• [YOUR TASK]:
Give back exactly the lines from the start of the listing to the line containing "o = mesh_obj('cat_print', s.v, s.f, s.mats, parent);", inclusive, and nothing beyond them.

• [GIVEN DATA]:
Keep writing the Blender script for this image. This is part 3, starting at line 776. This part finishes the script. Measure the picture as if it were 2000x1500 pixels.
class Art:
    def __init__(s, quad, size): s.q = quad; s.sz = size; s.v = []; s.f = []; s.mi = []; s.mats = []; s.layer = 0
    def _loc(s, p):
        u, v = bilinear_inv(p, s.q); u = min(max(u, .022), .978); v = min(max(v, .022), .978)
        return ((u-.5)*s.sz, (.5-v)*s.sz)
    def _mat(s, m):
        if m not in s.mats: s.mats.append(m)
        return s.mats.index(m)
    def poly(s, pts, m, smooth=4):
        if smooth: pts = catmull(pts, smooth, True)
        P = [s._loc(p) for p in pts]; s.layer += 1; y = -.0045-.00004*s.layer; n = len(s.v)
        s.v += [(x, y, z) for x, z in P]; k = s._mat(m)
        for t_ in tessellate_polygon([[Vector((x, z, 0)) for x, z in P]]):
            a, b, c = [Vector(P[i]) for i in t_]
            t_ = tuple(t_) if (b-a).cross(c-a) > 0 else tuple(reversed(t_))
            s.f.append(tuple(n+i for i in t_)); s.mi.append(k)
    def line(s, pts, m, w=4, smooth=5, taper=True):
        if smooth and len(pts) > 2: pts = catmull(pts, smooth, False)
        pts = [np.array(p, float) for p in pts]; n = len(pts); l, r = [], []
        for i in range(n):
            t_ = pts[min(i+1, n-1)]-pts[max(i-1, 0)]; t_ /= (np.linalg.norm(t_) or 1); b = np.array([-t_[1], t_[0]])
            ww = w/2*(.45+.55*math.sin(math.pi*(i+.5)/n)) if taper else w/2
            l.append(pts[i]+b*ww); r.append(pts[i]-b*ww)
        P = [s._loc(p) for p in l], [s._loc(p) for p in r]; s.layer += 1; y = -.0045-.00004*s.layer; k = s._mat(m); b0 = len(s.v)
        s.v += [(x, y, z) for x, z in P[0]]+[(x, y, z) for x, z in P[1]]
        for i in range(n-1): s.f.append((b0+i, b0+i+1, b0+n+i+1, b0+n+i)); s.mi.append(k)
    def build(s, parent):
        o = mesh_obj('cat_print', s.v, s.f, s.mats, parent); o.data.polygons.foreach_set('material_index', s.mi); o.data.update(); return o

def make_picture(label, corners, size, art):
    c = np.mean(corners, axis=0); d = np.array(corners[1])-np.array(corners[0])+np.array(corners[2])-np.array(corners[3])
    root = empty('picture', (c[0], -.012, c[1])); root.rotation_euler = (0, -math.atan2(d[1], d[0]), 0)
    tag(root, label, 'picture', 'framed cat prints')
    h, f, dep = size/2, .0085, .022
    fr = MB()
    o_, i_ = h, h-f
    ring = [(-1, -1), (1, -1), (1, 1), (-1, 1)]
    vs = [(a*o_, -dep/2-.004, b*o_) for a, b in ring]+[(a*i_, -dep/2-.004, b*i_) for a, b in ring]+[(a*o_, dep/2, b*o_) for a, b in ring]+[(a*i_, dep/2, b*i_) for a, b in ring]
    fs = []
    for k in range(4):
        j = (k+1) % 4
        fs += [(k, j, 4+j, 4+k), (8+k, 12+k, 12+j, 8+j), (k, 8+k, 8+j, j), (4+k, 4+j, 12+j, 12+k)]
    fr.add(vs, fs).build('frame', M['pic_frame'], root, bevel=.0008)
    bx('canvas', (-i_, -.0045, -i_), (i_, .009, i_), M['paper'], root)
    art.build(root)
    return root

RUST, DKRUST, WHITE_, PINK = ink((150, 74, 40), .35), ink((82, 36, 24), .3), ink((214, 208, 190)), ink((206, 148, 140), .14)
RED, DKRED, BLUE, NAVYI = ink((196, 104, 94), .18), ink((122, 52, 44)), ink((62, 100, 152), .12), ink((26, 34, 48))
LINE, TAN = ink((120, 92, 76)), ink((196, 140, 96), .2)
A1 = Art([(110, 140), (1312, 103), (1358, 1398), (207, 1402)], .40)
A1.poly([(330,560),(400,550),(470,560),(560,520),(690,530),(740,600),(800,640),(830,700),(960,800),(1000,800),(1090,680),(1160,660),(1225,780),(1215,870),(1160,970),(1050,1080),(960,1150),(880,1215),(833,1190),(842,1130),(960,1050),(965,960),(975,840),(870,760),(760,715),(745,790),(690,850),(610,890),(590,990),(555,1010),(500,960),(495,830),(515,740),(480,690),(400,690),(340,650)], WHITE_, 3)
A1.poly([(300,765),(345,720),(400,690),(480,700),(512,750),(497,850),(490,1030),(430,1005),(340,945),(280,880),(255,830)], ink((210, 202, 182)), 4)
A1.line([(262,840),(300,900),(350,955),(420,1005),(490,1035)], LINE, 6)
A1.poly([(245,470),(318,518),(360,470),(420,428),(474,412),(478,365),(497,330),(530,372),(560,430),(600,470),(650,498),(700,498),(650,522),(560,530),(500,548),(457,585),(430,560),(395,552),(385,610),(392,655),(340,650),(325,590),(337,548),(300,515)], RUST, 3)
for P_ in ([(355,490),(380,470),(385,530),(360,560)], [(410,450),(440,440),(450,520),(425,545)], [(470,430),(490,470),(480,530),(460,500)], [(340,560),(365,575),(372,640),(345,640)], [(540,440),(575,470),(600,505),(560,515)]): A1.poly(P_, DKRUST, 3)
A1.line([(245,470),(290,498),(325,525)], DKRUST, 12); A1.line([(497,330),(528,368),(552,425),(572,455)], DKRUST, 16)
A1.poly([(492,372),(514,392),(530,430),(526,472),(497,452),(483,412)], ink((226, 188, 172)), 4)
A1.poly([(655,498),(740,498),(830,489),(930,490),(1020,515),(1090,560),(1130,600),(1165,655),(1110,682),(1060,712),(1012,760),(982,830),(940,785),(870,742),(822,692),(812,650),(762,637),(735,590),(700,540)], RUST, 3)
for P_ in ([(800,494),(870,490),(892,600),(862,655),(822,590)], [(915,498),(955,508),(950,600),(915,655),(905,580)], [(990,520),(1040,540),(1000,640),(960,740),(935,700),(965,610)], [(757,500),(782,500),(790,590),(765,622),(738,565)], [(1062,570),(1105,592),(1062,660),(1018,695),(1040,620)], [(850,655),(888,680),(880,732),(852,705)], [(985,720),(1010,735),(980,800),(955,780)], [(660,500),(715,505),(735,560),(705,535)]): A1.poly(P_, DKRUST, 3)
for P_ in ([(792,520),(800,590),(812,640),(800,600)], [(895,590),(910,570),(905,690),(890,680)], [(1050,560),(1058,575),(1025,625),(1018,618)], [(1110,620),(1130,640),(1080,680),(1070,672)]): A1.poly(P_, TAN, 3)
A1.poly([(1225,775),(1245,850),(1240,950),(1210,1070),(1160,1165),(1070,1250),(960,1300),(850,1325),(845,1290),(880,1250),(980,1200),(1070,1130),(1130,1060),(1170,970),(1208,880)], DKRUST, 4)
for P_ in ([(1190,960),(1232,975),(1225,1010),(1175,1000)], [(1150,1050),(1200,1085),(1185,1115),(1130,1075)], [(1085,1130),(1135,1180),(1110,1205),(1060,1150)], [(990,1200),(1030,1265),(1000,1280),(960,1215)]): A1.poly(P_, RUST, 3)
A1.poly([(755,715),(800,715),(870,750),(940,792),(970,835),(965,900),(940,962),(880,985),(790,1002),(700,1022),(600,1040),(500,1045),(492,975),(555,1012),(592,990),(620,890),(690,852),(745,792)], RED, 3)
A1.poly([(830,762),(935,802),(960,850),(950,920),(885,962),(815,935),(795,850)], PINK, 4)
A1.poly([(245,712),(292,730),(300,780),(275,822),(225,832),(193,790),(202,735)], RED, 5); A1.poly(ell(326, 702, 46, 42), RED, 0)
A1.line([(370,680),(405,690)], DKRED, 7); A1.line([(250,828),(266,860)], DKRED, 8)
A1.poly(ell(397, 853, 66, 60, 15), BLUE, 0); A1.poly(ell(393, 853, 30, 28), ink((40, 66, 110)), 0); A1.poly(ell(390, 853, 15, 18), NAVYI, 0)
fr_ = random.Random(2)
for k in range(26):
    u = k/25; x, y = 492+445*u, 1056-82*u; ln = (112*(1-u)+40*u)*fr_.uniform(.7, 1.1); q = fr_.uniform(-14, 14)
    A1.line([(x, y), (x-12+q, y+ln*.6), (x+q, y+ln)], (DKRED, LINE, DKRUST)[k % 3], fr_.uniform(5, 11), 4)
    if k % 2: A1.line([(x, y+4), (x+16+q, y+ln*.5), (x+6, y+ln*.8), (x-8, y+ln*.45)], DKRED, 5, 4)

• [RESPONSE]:
Keep writing the Blender script for this image. This is part 3, starting at line 776. This part finishes the script. Measure the picture as if it were 2000x1500 pixels.
class Art:
    def __init__(s, quad, size): s.q = quad; s.sz = size; s.v = []; s.f = []; s.mi = []; s.mats = []; s.layer = 0
    def _loc(s, p):
        u, v = bilinear_inv(p, s.q); u = min(max(u, .022), .978); v = min(max(v, .022), .978)
        return ((u-.5)*s.sz, (.5-v)*s.sz)
    def _mat(s, m):
        if m not in s.mats: s.mats.append(m)
        return s.mats.index(m)
    def poly(s, pts, m, smooth=4):
        if smooth: pts = catmull(pts, smooth, True)
        P = [s._loc(p) for p in pts]; s.layer += 1; y = -.0045-.00004*s.layer; n = len(s.v)
        s.v += [(x, y, z) for x, z in P]; k = s._mat(m)
        for t_ in tessellate_polygon([[Vector((x, z, 0)) for x, z in P]]):
            a, b, c = [Vector(P[i]) for i in t_]
            t_ = tuple(t_) if (b-a).cross(c-a) > 0 else tuple(reversed(t_))
            s.f.append(tuple(n+i for i in t_)); s.mi.append(k)
    def line(s, pts, m, w=4, smooth=5, taper=True):
        if smooth and len(pts) > 2: pts = catmull(pts, smooth, False)
        pts = [np.array(p, float) for p in pts]; n = len(pts); l, r = [], []
        for i in range(n):
            t_ = pts[min(i+1, n-1)]-pts[max(i-1, 0)]; t_ /= (np.linalg.norm(t_) or 1); b = np.array([-t_[1], t_[0]])
            ww = w/2*(.45+.55*math.sin(math.pi*(i+.5)/n)) if taper else w/2
            l.append(pts[i]+b*ww); r.append(pts[i]-b*ww)
        P = [s._loc(p) for p in l], [s._loc(p) for p in r]; s.layer += 1; y = -.0045-.00004*s.layer; k = s._mat(m); b0 = len(s.v)
        s.v += [(x, y, z) for x, z in P[0]]+[(x, y, z) for x, z in P[1]]
        for i in range(n-1): s.f.append((b0+i, b0+i+1, b0+n+i+1, b0+n+i)); s.mi.append(k)
    def build(s, parent):
        o = mesh_obj('cat_print', s.v, s.f, s.mats, parent); o.data.polygons.foreach_set('material_index', s.mi); o.data.update(); return o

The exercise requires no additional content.